Gunmen seize at least 14 from bus in Afghanistan

Published November 21, 2015
The gunmen asked for identity documents and when people showed them, they took away only Hazaras," Sayed Mohebullah, a manager for the Ahmad Shah Abdali bus company, told Reuters. — AFP/File
The gunmen asked for identity documents and when people showed them, they took away only Hazaras," Sayed Mohebullah, a manager for the Ahmad Shah Abdali bus company, told Reuters. — AFP/File

KANDAHAR: Unidentified gunmen in Afghanistan on Saturday kidnapped 14 bus passengers believed to be from the Hazara ethnic minority, 10 days after the killing of seven Hazaras by militants sparked one of the biggest protests in Kabul in years.

Gunmen stopped three night buses in Zabul province, on the main road between Kabul and the southern city of Kandahar, and kidnapped passengers, said provincial police chief Mirwais Noorzai.

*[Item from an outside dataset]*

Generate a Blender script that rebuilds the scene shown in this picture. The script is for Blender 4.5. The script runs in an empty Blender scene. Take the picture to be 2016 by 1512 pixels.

He said he did not know how many people had been taken or their identity but the manager of a bus company and a provincial official said the gunmen had taken at least 14 Hazara people.

"The gunmen asked for identity documents and when people showed them, they took away only Hazaras," Sayed Mohebullah, a manager for the Ahmad Shah Abdali bus company, told Reuters.

He said he believed the gunmen had also taken people from other buses. Asadullah Kakar, a member of the Zabul provincial council, said he believed 20 people, all but two of them Hazaras, had been taken away.

The Hazara are a Persian-speaking, mainly Shia minority who have long faced persecution in Afghanistan, with thousands massacred by the Taliban and Al Qaeda in the 1990s, but a series of murders and kidnappings this year has stoked a mood of growing despair.

Militants killed seven Hazara people, including women and children, in Zabul early this month and dumped their partially beheaded bodies.

The murders fuelled a growing sense of insecurity since the Taliban briefly seized control of the key northern city of Kunduz in late September and heightened the risk of sectarian hatred further poisoning relations in the ethnically diverse country.

No militant faction claimed responsibility.

Thousands of angry Hazaras took to the streets of Kabul on November 11 to demand government action and justice for the seven. The protesters attempted to scale the walls of the presidential palace before police dispersed them with warning shots.

Seven people were wounded.

Afghan President Ashraf Ghani appealed for calm and promised more security along highways.